Une fois traitée, l'eau est pour l'instant dirigée vers une lagune proche, qui existait déjà. Elle sert à irriguer les champs alentour - toute l'eau produite sera probablement, à terme, utilisée par les agriculteurs locaux, même si d'autres usages avaient été envisagés. Problème : l'hiver, les agriculteurs n'arrosent pas. Il faudra donc stocker l'eau. Dans des aquifères ? Des risques de colmatage des puits existent à long terme, et les agriculteurs sont réticents, craignant que cela pollue la ressource. Dans de grandes lagunes creusées autour de la station ? Ces options sont explorées par le WDD, qui finance l'investissement et l'exploitation de l'étape tertiaire de traitement, et devient propriétaire de toutes les eaux à la sortie de la station.

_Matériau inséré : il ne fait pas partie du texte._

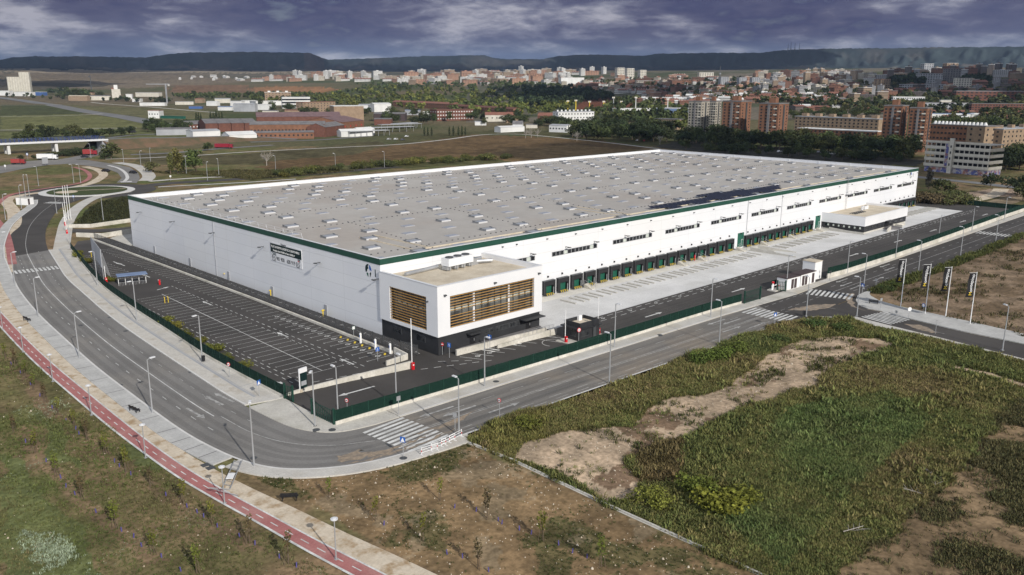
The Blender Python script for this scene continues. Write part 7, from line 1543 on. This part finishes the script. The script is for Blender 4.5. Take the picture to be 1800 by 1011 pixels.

Les desseins pour accroître la réutilisation des eaux usées ne s'arrêtent pas là : tous les villages de plus de 2 000 habitants devront d'ici à quelques années s'équiper de stations d'épuration avec traitement tertiaire.
ORGANISME COMMUN
Quant aux eaux du centre-ville de Nicosie, actuellement traitées dans une lagune vieillissante située dans les territoires occupés par les Turcs(1), elles devraient être accueillies dans une nouvelle installation dès 2012. Construite sous l'égide des Nations unies, elle appartiendra aux deux gouvernements de l'île. Les eaux traitées seront réutilisées par les agriculteurs des deux États, les volumes alloués à chaque partie correspondant aux débits d'effluents entrants respectifs. Ce projet pourrait aussi donner vie au premier organisme commun entre les deux gouvernements : un syndicat des eaux.